I am writing this on Tuesday November 6th
2012. Not sure when it will get posted
to my blog as I have been without home internet for quite some time. This past year has been quite a ride. I lost my middle brother at the end of
January and shortly there after began counseling. I found out some very hard things about
myself. I was as much a manipulator as
any other because of the way I learned to deal with hurt and anger. I became a recluse and did not let anyone or
anything in to protect myself but at the same time I manipulated the situation
to make sure I would not get hurt. That
was a hard day for me. I have since also
learned that my family is not necessarily my blood family. I have been blamed for the abuse done to me
in more than one way and so have cut all ties with my immediate family. My church family and friends are much more
family to me. That is a hard thing to
swallow but at the same time it is very comforting to me as well. It hurts to know that I have a dad
that is living but is not my dad and a mom who is blaming me for many things
and is not willing to see past her own hurts and angers to reach out and
help. I pray that some day she will be
able to deal with her own hurt and anger, which she says she does not have, and be able
to live! I am learning to be vulnerable
and to be strong for myself for the first time in my life. This has been a long and hard process but I
can truly say that it is freeing to be able to stand on the other side of some
of the really hard things that I have gone through. To some the “things” that I have dealt with
would be quite trivial to them but to me it was huge. I am thankful for a counselor that has walked
through his own counseling and knows what I was feeling and how hard it was to
walk that road. I still have more to do
and many more things to sort through but wow what a release to be where I am
today compared to one year ago. I have
also been told that I am a pessimist not an optimist. That was a bit hard to swallow and in fact
was a bit of friction for a couple of days, but is also true. I am changing my way of thinking as well as
my outlook on things. For example just
yesterday at work I was the only one in the front office as my co-worker called
in sick. So it makes for quite a busy
day when I am the only one answering two phone line, checking clients in and
out and trying to catch up from the work load of Saturday as well as
yesterday. Just as recent as two months
ago I would have gone to not so good a place and would not have been a pleasant
person to deal with. Yes there where
some times yesterday but for the most part I think I did well. It is little things like this that are mile
markers for me. Again this might be
trivial to others but huge for me.
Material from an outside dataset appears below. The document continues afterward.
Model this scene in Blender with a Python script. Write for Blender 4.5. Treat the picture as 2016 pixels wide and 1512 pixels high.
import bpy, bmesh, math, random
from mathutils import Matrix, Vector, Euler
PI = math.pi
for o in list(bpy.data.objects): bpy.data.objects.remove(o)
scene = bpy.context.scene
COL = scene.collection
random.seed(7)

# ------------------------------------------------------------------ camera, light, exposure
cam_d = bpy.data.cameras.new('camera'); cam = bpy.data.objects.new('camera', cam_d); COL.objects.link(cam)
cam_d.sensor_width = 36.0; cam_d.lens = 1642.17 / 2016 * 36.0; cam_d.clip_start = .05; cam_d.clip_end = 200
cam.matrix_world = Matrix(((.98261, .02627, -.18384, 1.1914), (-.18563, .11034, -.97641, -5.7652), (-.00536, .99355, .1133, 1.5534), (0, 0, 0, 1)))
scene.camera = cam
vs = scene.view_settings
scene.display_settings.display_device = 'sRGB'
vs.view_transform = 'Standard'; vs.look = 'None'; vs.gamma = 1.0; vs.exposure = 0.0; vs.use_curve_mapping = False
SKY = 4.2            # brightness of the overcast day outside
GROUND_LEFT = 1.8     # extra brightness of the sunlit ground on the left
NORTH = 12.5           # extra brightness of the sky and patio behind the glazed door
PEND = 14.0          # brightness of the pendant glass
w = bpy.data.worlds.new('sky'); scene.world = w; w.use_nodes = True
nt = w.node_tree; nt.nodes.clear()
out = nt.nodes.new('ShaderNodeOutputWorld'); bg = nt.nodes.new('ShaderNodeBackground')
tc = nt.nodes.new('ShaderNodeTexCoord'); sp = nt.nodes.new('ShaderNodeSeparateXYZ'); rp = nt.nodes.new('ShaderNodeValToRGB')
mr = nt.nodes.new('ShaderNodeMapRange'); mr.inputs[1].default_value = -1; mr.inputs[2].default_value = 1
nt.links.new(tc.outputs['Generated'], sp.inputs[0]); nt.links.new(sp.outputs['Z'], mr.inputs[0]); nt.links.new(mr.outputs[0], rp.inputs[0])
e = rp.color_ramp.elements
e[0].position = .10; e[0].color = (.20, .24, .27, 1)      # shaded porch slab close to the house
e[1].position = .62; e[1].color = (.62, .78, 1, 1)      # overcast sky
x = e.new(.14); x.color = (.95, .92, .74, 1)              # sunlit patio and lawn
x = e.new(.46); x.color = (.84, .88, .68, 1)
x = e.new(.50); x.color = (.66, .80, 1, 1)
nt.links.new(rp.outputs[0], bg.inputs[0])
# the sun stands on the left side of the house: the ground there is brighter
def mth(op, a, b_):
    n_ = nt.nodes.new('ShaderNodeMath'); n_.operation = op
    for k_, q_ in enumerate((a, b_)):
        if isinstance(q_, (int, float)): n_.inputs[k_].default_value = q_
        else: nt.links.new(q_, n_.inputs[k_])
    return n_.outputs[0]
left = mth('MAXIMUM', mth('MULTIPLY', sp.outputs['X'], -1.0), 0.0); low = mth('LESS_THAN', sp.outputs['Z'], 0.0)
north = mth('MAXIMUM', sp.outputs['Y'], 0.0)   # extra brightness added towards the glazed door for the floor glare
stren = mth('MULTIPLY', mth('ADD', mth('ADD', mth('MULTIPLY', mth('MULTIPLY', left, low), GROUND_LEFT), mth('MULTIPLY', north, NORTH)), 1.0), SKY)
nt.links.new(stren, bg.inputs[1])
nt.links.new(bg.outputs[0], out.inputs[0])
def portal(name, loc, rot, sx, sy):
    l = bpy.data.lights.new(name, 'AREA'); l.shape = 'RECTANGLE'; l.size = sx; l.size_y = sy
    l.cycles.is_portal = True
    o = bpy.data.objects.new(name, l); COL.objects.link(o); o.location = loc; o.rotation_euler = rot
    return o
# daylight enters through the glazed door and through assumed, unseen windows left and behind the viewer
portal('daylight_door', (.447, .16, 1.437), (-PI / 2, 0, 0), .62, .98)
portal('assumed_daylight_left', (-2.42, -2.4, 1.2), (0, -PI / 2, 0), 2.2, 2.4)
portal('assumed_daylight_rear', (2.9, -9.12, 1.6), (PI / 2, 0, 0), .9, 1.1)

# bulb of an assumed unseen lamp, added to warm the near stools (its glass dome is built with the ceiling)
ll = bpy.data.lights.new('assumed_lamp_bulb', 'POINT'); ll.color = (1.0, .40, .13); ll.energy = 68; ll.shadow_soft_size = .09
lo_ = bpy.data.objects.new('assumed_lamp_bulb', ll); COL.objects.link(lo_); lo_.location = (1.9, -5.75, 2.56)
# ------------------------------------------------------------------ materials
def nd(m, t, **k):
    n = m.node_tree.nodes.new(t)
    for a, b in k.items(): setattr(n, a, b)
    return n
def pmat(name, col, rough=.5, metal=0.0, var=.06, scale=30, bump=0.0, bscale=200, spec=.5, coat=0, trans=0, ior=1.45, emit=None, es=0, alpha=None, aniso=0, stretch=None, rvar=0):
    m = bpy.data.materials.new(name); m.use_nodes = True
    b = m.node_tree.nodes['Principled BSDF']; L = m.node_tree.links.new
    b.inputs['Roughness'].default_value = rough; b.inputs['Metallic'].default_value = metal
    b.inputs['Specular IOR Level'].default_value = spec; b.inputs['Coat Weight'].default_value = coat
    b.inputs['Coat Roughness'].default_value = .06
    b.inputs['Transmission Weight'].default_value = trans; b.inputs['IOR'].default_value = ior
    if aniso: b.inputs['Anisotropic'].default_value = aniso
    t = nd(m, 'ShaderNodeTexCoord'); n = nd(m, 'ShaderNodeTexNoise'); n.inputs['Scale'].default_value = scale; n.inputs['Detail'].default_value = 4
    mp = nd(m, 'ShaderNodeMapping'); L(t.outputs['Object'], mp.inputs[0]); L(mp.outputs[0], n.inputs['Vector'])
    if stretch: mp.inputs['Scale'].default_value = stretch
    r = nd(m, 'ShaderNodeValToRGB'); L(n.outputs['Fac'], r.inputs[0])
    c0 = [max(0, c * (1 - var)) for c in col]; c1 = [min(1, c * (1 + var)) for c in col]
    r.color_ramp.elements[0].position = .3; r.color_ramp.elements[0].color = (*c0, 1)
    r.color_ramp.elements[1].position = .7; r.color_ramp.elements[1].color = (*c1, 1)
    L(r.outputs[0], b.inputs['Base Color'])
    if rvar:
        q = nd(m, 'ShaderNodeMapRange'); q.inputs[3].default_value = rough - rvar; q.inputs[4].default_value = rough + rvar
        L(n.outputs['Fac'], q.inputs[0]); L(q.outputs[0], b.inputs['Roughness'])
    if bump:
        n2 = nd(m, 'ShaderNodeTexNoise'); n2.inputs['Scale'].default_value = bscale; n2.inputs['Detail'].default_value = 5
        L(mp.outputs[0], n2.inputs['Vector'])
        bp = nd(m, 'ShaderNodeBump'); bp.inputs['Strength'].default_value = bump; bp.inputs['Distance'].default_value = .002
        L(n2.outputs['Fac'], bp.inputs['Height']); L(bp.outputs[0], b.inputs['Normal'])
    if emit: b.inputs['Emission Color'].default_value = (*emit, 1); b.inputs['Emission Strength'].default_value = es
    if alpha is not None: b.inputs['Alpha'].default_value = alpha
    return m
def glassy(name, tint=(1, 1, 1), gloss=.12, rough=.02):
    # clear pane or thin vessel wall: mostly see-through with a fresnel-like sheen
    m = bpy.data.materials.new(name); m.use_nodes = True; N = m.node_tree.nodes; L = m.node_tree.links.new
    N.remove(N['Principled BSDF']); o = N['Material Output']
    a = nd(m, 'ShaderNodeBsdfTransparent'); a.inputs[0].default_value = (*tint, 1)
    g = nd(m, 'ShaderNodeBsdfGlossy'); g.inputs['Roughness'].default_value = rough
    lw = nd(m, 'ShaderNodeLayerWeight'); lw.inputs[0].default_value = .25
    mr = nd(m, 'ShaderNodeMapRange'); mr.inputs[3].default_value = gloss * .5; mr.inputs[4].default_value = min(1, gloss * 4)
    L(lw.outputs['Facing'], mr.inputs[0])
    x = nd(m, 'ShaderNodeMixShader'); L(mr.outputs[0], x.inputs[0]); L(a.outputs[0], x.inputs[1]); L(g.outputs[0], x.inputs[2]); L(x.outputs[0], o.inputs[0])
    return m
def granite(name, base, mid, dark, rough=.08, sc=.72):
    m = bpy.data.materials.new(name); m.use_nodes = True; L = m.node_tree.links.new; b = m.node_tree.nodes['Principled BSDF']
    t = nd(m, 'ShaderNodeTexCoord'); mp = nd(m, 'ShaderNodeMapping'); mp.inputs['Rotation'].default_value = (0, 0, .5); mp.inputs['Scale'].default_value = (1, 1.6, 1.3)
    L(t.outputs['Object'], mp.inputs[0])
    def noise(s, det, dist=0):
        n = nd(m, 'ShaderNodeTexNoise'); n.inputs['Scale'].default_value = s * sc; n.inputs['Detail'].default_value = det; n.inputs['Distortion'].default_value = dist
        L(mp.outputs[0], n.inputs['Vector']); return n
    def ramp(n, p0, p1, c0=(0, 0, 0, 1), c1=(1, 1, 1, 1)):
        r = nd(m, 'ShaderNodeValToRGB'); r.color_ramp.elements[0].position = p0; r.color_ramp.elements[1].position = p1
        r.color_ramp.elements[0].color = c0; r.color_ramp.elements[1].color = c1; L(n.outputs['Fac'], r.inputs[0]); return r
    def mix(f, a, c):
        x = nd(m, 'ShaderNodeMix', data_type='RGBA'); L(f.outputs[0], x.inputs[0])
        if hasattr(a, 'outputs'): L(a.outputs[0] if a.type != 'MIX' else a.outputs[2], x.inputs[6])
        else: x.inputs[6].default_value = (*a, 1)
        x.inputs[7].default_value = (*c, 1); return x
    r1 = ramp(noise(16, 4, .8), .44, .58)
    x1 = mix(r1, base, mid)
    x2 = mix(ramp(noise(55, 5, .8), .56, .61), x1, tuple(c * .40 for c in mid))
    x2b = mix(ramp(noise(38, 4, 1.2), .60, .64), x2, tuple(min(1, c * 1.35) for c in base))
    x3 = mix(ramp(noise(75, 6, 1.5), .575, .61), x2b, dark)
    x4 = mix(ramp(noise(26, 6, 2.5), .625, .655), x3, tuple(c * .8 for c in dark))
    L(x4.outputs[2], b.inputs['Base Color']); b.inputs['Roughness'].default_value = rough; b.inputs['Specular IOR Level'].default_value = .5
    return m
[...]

As
the holidays come I would like to check out but this year will be a purposeful
year to really see the day for what it is.
I am daily being thankful for something this month as we are in the
thanksgiving month. Next month is
Christmas and we are celebrating the birth of our savior. This has always been a hard month for me
because of the worldly views. Yes even I
get caught up in the gift giving when I should be and will be this year
overjoyed with the realization that God loves me enough to send his only son to
this earth to be my savior. What a
gift. The gift of life that was given to me through
the baby Jesus! As you can see this has
been quite a journey that is still very much under way. God bless you all!